Sunday, June 29, 2008

Misplaced Homer


On the campus of Columbia University is Butler Library.  Its neo-classical design, with fourteen imposing columns supporting the names of famous ancients, immediately draws the eye of any passerby. The names etched into stone above these columns are of great classical writers: Homer, Herodotus, Sophocles, Plato, Aristotle, Demosthenes, Cicero, and Vergil.  Interestingly, one of these names is not like the others: Homer.  Homer's name appears carved into the building because its designers thought him to be a great ancient writer.  Homer, most historians now agree, was no writer.  He was a singer--an oral poet--and probably the amalgamation of many bards over many years.  I use Homer as an example because his eternal presence on the facade of the library bespeaks a point of tension in the histories of education and literature, not to mention the current culture of the prior.  Why has speech--orality--become so marginalized in education?  What has happened to the heard spaces of the ancients?  Have they disappeared, or perhaps subverted the dominant written culture in which we educators now find ourselves? 

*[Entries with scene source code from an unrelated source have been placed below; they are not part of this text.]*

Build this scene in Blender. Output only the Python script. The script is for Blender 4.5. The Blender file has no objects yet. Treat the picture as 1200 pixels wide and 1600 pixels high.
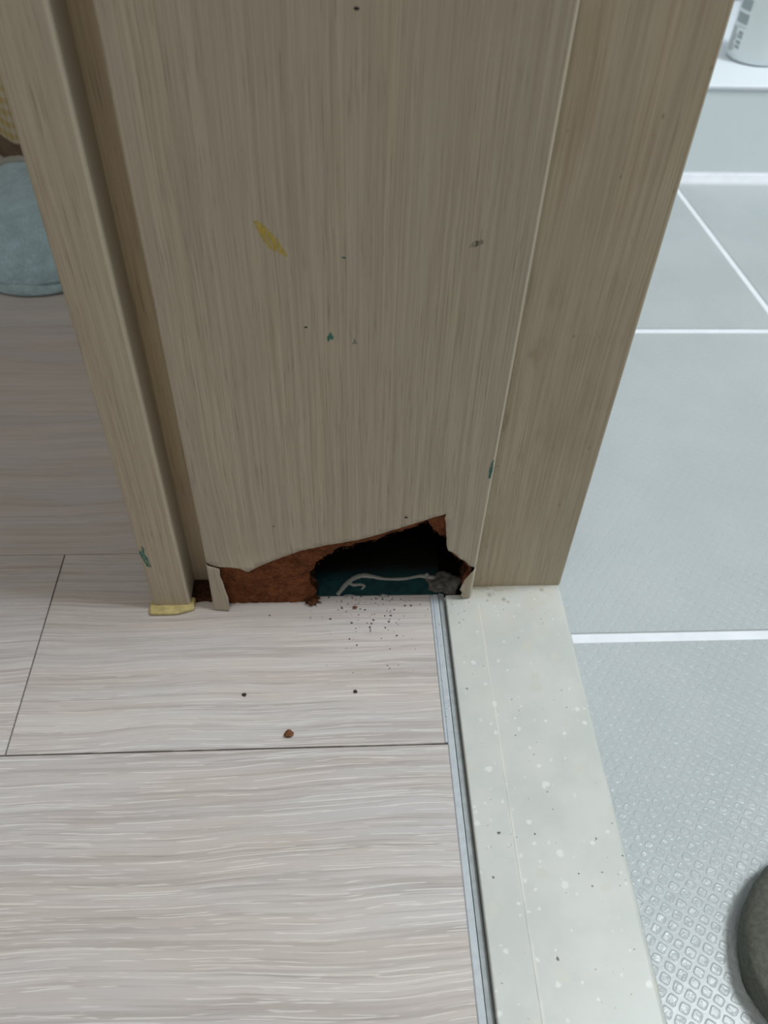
import bpy, bmesh, math, random
from mathutils import Vector, Matrix, noise
from mathutils.geometry import delaunay_2d_cdt
S = bpy.context.scene
COL = S.collection
random.seed(7)

# ------------------------------------------------------------------ camera
cd = bpy.data.cameras.new('camera'); cam = bpy.data.objects.new('camera', cd); COL.objects.link(cam)
cd.sensor_fit = 'VERTICAL'; cd.sensor_height = 36.0; cd.lens = 1260.55 / 1600 * 36
cd.clip_start = 0.01; cd.clip_end = 50
r0 = Vector((0.99855059, -0.04477021, 0.02987222)); r1 = Vector((0.01186489, 0.72448423, 0.68918926))
r2 = Vector((-0.0524971, -0.68783591, 0.72396534))
m = Matrix((r0, r1, r2)).transposed().to_4x4(); m.translation = Vector((0, 0, 0.32)); cam.matrix_world = m
cd.dof.use_dof = True; cd.dof.focus_distance = 0.33; cd.dof.aperture_fstop = 14
S.camera = cam

# ------------------------------------------------------------------ light
w = bpy.data.worlds.new('world'); S.world = w; w.use_nodes = True
w.node_tree.nodes['Background'].inputs[0].default_value = (1.0, 0.975, 0.935, 1)
w.node_tree.nodes['Background'].inputs[1].default_value = 0.25
def area(name, loc, size, power, color, aim):
    l = bpy.data.lights.new(name, 'AREA'); l.shape = 'SQUARE'; l.size = size; l.energy = power; l.color = color
    o = bpy.data.objects.new(name, l); COL.objects.link(o); o.location = loc
    o.rotation_euler = (Vector(aim) - Vector(loc)).to_track_quat('-Z', 'Y').to_euler(); return o
area('bathroom_ceiling_lamp', (1.06, 0.26, 2.28), 0.46, 35, (0.93, 0.98, 1.0), (0.6, 0.3, 0))
area('hall_fill_light', (-0.25, -0.9, 2.3), 0.9, 9, (1.0, 0.95, 0.88), (0, 0.2, 0))  # added soft fill for the frame and hall floor, an unseen source
S.view_settings.view_transform = 'Standard'; S.view_settings.look = 'None'
S.view_settings.gamma = 1; S.view_settings.use_curve_mapping = False
S.view_settings.exposure = 0.0

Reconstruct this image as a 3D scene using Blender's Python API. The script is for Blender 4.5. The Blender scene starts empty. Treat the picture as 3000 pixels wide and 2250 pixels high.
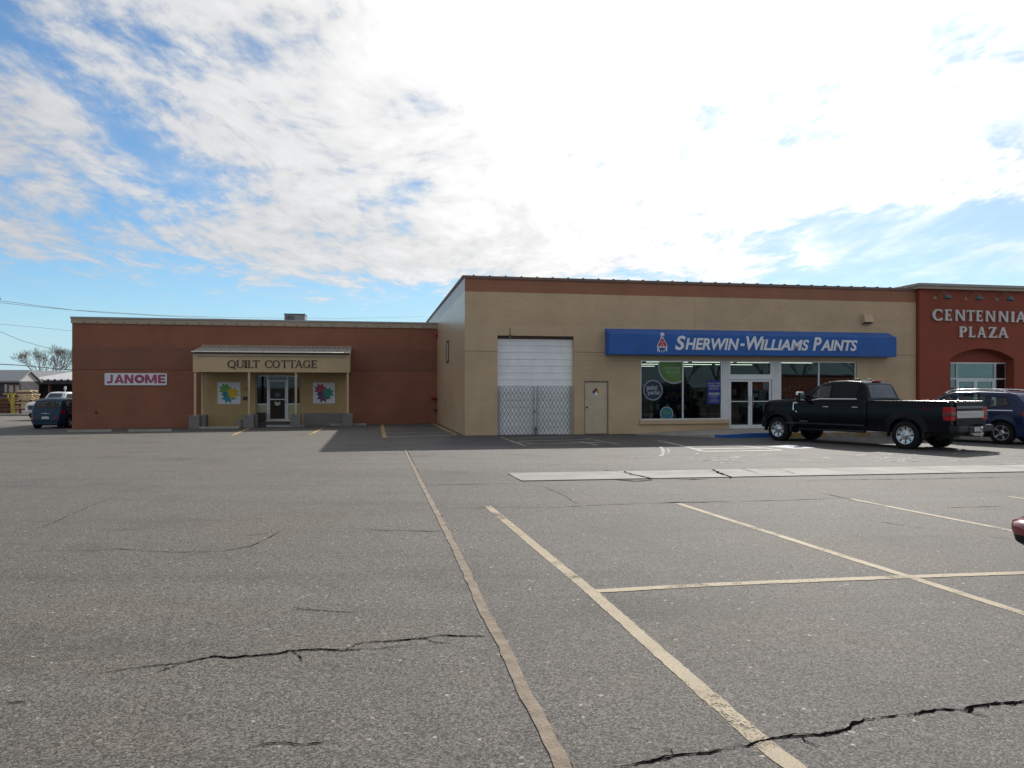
import bpy, bmesh, math, random
from mathutils import Matrix, Vector, noise as mnoise
R = math.radians
scene = bpy.context.scene
COL = scene.collection
random.seed(7)

# ------------------------------------------------------------------ camera
FPX, EYE = 2100.0, 1.58          # focal length in photo pixels (3000 wide), eye height
cam_d = bpy.data.cameras.new('camera')
cam = bpy.data.objects.new('camera', cam_d); COL.objects.link(cam)
cam.location = (0, 0, EYE)
cam.rotation_euler = (R(90), 0, 0)
cam_d.sensor_width = 36; cam_d.lens = FPX / 3000 * 36
cam_d.shift_y = 8 / 3000
cam_d.clip_start = 0.05; cam_d.clip_end = 3000
scene.camera = cam

# ------------------------------------------------------------------ sky, sun, exposure
SUN_AZ, SUN_EL = 23.3, 35.1      # azimuth right of +Y
SV = Vector((math.sin(R(SUN_AZ)) * math.cos(R(SUN_EL)), math.cos(R(SUN_AZ)) * math.cos(R(SUN_EL)), math.sin(R(SUN_EL))))
sun_d = bpy.data.lights.new('sun', 'SUN')
sun_d.energy = 3.3; sun_d.angle = R(0.5); sun_d.color = (1.0, 0.95, 0.87)
sun = bpy.data.objects.new('sun', sun_d); COL.objects.link(sun)
sun.rotation_euler = (-SV).to_track_quat('-Z', 'Y').to_euler()
sun.location = SV * 200
scene.view_settings.view_transform = 'Standard'
scene.view_settings.look = 'None'
scene.view_settings.gamma = 1
scene.view_settings.use_curve_mapping = False
scene.view_settings.exposure = 0.80


class NT:
    """small helper to write node trees as expressions"""
    def __init__(s, tree): s.t = tree; s.n = tree.nodes; s.l = tree.links
    def new(s, kind, **kw):
        n = s.n.new(kind)
        for k, v in kw.items(): setattr(n, k, v)
        return n
    def put(s, sock, v):
        if isinstance(v, bpy.types.NodeSocket): s.l.new(v, sock)
        else: sock.default_value = v
    def m(s, op, a, b=0.0, c=0.0, clamp=False):
        n = s.new('ShaderNodeMath', operation=op, use_clamp=clamp)
        s.put(n.inputs[0], a); s.put(n.inputs[1], b); s.put(n.inputs[2], c)
        return n.outputs[0]
    def vm(s, op, a, b=(0, 0, 0)):
        n = s.new('ShaderNodeVectorMath', operation=op)
        s.put(n.inputs[0], a); s.put(n.inputs[1], b)
        return n.outputs['Value'] if op in ('DOT_PRODUCT', 'LENGTH') else n.outputs[0]
    def ramp(s, v, a, b, lo=0.0, hi=1.0, smooth=True):
        n = s.new('ShaderNodeMapRange', interpolation_type='SMOOTHSTEP' if smooth else 'LINEAR')
        s.put(n.inputs[0], v); s.put(n.inputs[1], a); s.put(n.inputs[2], b); s.put(n.inputs[3], lo); s.put(n.inputs[4], hi)
        return n.outputs[0]
    def noise(s, vec, scale, detail=3.0, rough=0.5, dist=0.0, col=False):
        n = s.new('ShaderNodeTexNoise')
        if vec is not None: s.put(n.inputs['Vector'], vec)
        s.put(n.inputs['Scale'], scale); s.put(n.inputs['Detail'], detail); s.put(n.inputs['Roughness'], rough); s.put(n.inputs['Distortion'], dist)
        return n.outputs['Color' if col else 'Fac']
    def vor(s, vec, scale, feature='F1', out='Distance'):
        n = s.new('ShaderNodeTexVoronoi', feature=feature)
        if vec is not None: s.put(n.inputs['Vector'], vec)
        s.put(n.inputs['Scale'], scale)
        return n.outputs[out]
    def sep(s, v):
        n = s.new('ShaderNodeSeparateXYZ'); s.put(n.inputs[0], v); return n.outputs
    def comb(s, x, y, z):
        n = s.new('ShaderNodeCombineXYZ'); s.put(n.inputs[0], x); s.put(n.inputs[1], y); s.put(n.inputs[2], z); return n.outputs[0]
    def mix(s, f, a, b, blend='MIX'):
        n = s.new('ShaderNodeMix', data_type='RGBA', blend_type=blend)
        n.clamp_factor = True
        s.put(n.inputs[0], f)
        for i, v in ((6, a), (7, b)):
            if isinstance(v, tuple) and len(v) == 3: v = (*v, 1)
            s.put(n.inputs[i], v)
        return n.outputs[2]
    def scale(s, v, k):
        n = s.new('ShaderNodeVectorMath', operation='SCALE'); s.put(n.inputs[0], v); s.put(n.inputs[3], k); return n.outputs[0]


world = bpy.data.worlds.new('World'); scene.world = world
world.use_nodes = True
w = NT(world.node_tree); w.n.clear()
wo = w.new('ShaderNodeOutputWorld'); bg = w.new('ShaderNodeBackground'); w.l.new(bg.outputs[0], wo.inputs[0])
bg.inputs['Strength'].default_value = 0.1
sky = w.new('ShaderNodeTexSky', sky_type='NISHITA')
sky.sun_disc = False; sky.sun_elevation = R(SUN_EL); sky.sun_rotation = R(SUN_AZ)
sky.air_density = 1.0; sky.dust_density = 0.6; sky.ozone_density = 1.6
D = w.new('ShaderNodeTexCoord').outputs['Generated']
dx, dy, dz = w.sep(D)
zz = w.m('ADD', w.m('MAXIMUM', dz, 0.0), 0.10)
px = w.m('DIVIDE', dx, zz); py = w.m('DIVIDE', dy, zz)          # altocumulus deck seen in perspective
pv = w.comb(px, w.m('MULTIPLY', py, 0.62), 0.0)
warp = w.noise(w.vm('ADD', pv, (3.1, 7.7, 0)), 0.9, 2, 0.5, col=True)
pw = w.vm('ADD', pv, w.scale(w.vm('SUBTRACT', warp, (0.5, 0.5, 0.5)), 0.55))
n_big = w.noise(pw, 1.3, 3, 0.5)
n_mid = w.noise(w.vm('ADD', pw, (5.3, 1.2, 0)), 5.2, 5, 0.58)
n_fine = w.noise(w.vm('ADD', pw, (1.3, 9.2, 0)), 17.0, 5, 0.62)
dens = w.m('ADD', w.m('MULTIPLY', n_big, 0.50), w.m('ADD', w.m('MULTIPLY', n_mid, 0.78), w.m('MULTIPLY', n_fine, 0.36)))   # mean ~0.82
def bump(cx, cy, rx, ry):
    a = w.m('DIVIDE', w.m('SUBTRACT', px, cx), rx); b = w.m('DIVIDE', w.m('SUBTRACT', py, cy), ry)
    r2 = w.m('ADD', w.m('MULTIPLY', a, a), w.m('MULTIPLY', b, b))
    return w.m('POWER', 2.718, w.m('MULTIPLY', r2, -1.0))
bias = w.m('ADD', 0.10, w.m('MULTIPLY', bump(-0.1, 2.0, 0.85, 1.1), 0.15))          # thick deck toward the sun
for (cx, cy, rx, ry, k) in ((-1.12, 1.95, 0.08, 0.85, -0.12), (-1.08, 2.45, 0.24, 0.30, -0.09), (-1.75, 2.3, 0.16, 0.5, -0.04), (1.42, 1.80, 0.14, 0.30, -0.24),
                            (1.95, 3.15, 0.62, 0.40, -0.42), (1.2, 2.45, 0.6, 0.22, 0.12), (0.2, 3.3, 0.7, 0.9, 0.16), (-0.6, 3.7, 0.5, 0.6, 0.08)):
    bias = w.m('ADD', bias, w.m('MULTIPLY', bump(cx, cy, rx, ry), k))
edge = w.m('SQRT', w.m('ADD', w.m('MULTIPLY', px, px), w.m('MULTIPLY', py, py)))
bias = w.m('SUBTRACT', bias, w.m('MULTIPLY', w.ramp(edge, 3.7, 5.1, 0.0, 0.36, False), w.ramp(dy, -0.4, 0.1, 0.35, 1.0)))
bias = w.m('ADD', bias, w.ramp(dy, 0.15, -0.3, 0.0, 0.16))             # clears toward the horizon; extra cloud behind the viewer added to whiten ambient light
cover = w.ramp(w.m('ADD', dens, bias), 0.74, 1.02)
thin = w.m('MULTIPLY', w.ramp(w.m('ADD', w.m('MULTIPLY', n_mid, .6), w.m('MULTIPLY', n_big, .5)), 0.44, 0.72), w.ramp(edge, 3.4, 4.8, 0.72, 0.08, False))
cover = w.m('MAXIMUM', cover, thin)
cover = w.m('MULTIPLY', cover, w.ramp(dz, 0.02, 0.10))
sd = w.m('MAXIMUM', w.vm('DOT_PRODUCT', D, tuple(SV)), 0.0)
glow = w.m('ADD', w.m('MULTIPLY', w.m('POWER', sd, 4.0), 4.2), w.m('MULTIPLY', w.m('POWER', sd, 24.0), 9.0))
lum = w.m('MULTIPLY', w.m('ADD', 3.05, glow), w.m('MULTIPLY', w.ramp(n_fine, 0.3, 0.7, 0.95, 1.04), w.ramp(n_mid, 0.3, 0.7, 0.90, 1.08)))
ccol = w.mix(w.ramp(sd, 0.4, 0.9), (0.95, 0.99, 1.07), (1.0, 1.0, 1.0))
cloud = w.scale(ccol, lum)
hz = w.m('SUBTRACT', 1.0, w.ramp(dz, 0.0, 0.13))
veil = w.m('MULTIPLY', w.m('POWER', sd, 6.0), 0.35)
blue = w.mix(1.0, sky.outputs[0], (0.47, 0.67, 0.80), 'MULTIPLY')
blue = w.mix(w.m('MULTIPLY', hz, 0.75), blue, (3.1, 4.5, 5.4))
blue = w.scale(blue, w.m('SUBTRACT', 1.0, w.m('MULTIPLY', w.m('POWER', sd, 3.0), 0.42)))
skyc = w.mix(veil, blue, cloud)
final = w.mix(cover, skyc, cloud)
w.l.new(final, bg.inputs['Color'])

# ------------------------------------------------------------------ geometry helpers
def G(x, y):
    """height of the lot, which falls gently away from the camera"""
    z = -.0115 * max(-10, min(45, y))
    if x < -4: z -= .0095 * min(-4 - x, 22) * max(0, min(1, (y - 10) / 25))
    return z

def ray(px, py): return ((px - 1500) / FPX, 1.0, (1133 - py) / FPX)

def gp(px, py, up=0.0):
    """the point of the lot seen at a photo pixel"""
    d = ray(px, py); lo, hi = .5, 400
    for _ in range(50):
        m = (lo + hi) / 2
        if EYE + m * d[2] > G(m * d[0], m): lo = m
        else: hi = m
    return Vector((lo * d[0], lo, G(lo * d[0], lo) + up))

TH = R(10.8)
CT, ST = math.cos(TH), math.sin(TH)
class Frame:
    def __init__(s, x, y): s.o = (x, y); s.M = Matrix.Translation((x, y, 0)) @ Matrix.Rotation(TH, 4, 'Z')
    def at(s, px, py, off=0.0):
        """local (u, z) of a photo pixel on the plane 'off' metres behind the facade"""
        d = ray(px, py)
        t = (off - ST * s.o[0] + CT * s.o[1]) / (-ST * d[0] + CT * d[1])
        X, Y = t * d[0] - s.o[0], t * d[1] - s.o[1]
        return X * CT + Y * ST, EYE + t * d[2]
    def rect(s, x0, y0, x1, y1, off=0.0):
        a = s.at(x0, y1, off); b = s.at(x1, y0, off); c = s.at(x0, y0, off); d = s.at(x1, y1, off)
        return a[0], b[0], (a[1] + d[1]) / 2, (b[1] + c[1]) / 2       # u0,u1,z0,z1
    def g(s, u, v):
        p = s.M @ Vector((u, v, 0)); return G(p.x, p.y)
FM = Frame(-1.84, 27.95)                       # tan paint store
FL = Frame(-1.84 - ST * 12.65, 27.95 + CT * 12.65)   # brown shop set back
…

To understand why Homer's presence is of such interest, it's worth noting whose name is missing.  While both Plato and Aristotle are inscribed, doubtless for their foundational contribution to western philosophy, their predecessor, Socrates, is suspiciously absent.  How could both Plato and Aristotle be so lauded, and Socrates, who died for philosophy, be left out?  One compelling reason is that the building is a library, that is, a place for written words.  Socrates famously denounced writing, saying it had deleterious effects on the memory.  Socrates' absence from the walls of Butler Library point our attention to the status of its inscribed figures as writers.  If Socrates' orality denies him a place on Butler, it's fair to say Homer's presence is in error.  

I draw attention to this error because I think we in education--and literacy especially--live with the effect of a similar error.  Somewhere in the twists and turns of history, orality became marginalized and literacy prized.  There are, I can already imagine, many example of this, not the least of which include our priveleging of writing in classrooms, our yen for silent reading, and our dependence on literate modes of communication for assessment.